* _INSTRUCTIONS TO FOLLOW_
Gather up every line from the entries below that uses the word "script".

■ ■ ■ ■ ■

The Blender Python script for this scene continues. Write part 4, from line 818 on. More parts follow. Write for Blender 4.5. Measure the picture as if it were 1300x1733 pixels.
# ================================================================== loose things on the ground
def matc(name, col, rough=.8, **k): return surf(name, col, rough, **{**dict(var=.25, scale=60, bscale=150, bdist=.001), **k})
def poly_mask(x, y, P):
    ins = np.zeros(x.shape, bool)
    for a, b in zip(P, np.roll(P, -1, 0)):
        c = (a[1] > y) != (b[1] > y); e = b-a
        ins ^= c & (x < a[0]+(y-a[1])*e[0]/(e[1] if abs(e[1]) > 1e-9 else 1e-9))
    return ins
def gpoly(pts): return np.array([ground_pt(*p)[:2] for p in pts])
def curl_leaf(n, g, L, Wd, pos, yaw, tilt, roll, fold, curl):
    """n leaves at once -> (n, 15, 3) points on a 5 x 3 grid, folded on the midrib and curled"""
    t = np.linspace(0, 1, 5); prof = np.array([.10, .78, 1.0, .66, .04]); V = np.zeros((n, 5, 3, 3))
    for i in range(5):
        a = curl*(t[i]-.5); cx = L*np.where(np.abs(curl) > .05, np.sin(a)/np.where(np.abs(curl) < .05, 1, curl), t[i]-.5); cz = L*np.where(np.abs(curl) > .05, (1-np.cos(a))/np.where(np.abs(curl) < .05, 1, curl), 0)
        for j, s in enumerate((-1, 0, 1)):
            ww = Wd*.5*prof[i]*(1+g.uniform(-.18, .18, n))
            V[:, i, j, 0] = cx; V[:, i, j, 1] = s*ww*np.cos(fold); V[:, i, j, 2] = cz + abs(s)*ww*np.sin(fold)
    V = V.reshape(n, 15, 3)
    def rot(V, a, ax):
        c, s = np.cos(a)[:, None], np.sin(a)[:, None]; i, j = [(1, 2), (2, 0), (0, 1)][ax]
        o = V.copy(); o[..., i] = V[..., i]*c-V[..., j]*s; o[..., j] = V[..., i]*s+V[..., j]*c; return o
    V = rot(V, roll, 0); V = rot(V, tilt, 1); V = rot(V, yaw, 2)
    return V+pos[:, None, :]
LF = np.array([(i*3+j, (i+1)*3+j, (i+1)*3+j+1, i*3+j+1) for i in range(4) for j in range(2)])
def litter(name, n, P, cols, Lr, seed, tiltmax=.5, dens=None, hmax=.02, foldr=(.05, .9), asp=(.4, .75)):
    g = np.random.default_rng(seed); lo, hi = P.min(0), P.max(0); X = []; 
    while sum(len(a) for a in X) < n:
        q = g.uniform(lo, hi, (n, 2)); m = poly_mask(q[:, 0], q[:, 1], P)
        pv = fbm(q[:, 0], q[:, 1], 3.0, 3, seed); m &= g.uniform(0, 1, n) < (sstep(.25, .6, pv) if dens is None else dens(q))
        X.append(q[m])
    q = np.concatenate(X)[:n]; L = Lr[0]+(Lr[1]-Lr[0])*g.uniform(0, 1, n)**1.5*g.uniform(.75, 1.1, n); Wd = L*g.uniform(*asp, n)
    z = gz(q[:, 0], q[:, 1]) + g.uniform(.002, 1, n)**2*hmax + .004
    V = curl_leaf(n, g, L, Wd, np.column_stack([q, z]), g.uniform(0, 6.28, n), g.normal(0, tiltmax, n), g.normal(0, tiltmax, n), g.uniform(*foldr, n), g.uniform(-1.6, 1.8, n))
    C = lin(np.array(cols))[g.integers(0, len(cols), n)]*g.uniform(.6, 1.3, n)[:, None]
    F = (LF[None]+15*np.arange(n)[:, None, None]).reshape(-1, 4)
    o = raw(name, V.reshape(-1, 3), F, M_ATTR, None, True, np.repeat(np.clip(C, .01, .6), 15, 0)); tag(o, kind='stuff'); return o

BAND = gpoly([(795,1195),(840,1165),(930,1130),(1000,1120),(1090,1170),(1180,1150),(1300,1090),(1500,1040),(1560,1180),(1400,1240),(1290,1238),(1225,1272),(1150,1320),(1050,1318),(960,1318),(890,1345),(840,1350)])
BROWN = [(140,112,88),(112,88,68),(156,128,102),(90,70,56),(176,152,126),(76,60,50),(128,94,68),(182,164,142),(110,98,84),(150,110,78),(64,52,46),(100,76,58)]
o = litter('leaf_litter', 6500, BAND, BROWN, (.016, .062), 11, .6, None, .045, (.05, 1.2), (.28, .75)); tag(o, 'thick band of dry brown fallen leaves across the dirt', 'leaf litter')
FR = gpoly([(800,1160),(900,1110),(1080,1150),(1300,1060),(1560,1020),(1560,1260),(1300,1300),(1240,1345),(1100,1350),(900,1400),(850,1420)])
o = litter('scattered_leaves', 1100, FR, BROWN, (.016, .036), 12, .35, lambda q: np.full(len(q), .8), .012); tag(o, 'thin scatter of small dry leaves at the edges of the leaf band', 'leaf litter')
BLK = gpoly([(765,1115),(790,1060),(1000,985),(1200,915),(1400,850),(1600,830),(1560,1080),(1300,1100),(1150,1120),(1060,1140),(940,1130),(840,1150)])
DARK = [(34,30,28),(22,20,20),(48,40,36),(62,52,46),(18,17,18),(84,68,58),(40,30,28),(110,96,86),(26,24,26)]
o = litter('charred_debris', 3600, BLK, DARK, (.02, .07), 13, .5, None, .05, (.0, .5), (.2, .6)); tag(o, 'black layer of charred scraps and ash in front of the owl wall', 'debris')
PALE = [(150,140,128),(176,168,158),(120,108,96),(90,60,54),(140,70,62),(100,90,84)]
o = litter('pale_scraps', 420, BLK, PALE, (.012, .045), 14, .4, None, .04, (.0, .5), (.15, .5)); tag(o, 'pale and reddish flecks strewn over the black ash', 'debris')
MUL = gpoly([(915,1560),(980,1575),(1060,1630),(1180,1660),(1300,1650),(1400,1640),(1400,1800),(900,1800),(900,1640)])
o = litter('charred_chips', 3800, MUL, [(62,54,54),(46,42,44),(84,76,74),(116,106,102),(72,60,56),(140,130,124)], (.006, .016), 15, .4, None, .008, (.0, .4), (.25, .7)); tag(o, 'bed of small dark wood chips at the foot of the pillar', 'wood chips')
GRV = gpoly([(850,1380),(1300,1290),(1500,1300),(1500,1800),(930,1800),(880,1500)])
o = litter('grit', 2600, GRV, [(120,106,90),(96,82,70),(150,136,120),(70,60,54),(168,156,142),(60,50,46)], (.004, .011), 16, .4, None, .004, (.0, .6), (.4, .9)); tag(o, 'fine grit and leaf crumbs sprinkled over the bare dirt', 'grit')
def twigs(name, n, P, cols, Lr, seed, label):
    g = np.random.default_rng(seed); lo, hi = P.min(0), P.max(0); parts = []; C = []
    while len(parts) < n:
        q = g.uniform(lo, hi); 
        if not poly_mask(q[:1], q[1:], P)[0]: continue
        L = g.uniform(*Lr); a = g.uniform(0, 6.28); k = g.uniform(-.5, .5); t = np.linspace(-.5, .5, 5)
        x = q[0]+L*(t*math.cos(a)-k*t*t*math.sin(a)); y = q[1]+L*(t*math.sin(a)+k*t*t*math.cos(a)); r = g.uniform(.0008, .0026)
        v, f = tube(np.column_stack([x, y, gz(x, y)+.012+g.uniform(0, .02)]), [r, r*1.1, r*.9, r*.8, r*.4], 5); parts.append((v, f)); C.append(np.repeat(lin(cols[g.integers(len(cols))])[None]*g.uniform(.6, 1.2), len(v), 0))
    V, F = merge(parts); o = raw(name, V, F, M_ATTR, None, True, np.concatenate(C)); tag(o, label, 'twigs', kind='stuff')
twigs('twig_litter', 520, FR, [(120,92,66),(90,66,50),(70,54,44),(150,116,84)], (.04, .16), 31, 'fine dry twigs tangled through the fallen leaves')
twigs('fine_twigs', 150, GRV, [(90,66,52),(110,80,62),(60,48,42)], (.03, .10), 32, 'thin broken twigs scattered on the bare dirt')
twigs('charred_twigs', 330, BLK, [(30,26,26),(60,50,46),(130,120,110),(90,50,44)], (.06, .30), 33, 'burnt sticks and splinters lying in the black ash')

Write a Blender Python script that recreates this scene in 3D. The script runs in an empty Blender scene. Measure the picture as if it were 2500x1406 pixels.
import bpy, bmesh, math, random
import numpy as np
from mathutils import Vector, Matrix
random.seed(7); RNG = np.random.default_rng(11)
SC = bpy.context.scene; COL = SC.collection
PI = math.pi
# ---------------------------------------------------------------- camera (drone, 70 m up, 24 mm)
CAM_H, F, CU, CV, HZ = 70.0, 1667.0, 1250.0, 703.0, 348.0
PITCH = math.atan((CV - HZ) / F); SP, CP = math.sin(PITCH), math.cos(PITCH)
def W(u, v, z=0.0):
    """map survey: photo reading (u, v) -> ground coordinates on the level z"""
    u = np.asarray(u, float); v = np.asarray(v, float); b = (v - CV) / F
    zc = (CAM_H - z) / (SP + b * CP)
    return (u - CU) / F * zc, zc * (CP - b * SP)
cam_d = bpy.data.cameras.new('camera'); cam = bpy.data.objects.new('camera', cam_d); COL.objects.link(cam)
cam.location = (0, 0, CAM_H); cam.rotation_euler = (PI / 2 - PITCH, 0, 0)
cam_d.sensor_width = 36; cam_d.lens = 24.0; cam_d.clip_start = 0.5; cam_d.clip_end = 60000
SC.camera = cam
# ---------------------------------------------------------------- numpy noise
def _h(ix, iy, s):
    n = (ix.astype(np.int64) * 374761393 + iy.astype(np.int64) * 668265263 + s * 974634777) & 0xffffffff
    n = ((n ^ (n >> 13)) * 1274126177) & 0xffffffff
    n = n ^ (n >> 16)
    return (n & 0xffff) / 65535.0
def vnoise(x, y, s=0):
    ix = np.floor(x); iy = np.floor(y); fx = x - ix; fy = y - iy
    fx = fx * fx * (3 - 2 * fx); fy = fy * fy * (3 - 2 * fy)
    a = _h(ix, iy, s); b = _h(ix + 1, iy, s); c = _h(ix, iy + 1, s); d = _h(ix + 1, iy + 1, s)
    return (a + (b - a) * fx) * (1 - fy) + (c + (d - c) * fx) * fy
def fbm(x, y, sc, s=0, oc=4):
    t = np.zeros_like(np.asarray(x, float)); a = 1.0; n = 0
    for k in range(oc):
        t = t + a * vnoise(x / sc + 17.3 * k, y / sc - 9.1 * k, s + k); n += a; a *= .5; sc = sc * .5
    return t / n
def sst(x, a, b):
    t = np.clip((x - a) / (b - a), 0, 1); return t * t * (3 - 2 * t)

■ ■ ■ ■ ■

* _RESULT FOR THIS EXERCISE_
The Blender Python script for this scene continues. Write part 4, from line 818 on. More parts follow. Write for Blender 4.5. Measure the picture as if it were 1300x1733 pixels.
Write a Blender Python script that recreates this scene in 3D. The script runs in an empty Blender scene. Measure the picture as if it were 2500x1406 pixels.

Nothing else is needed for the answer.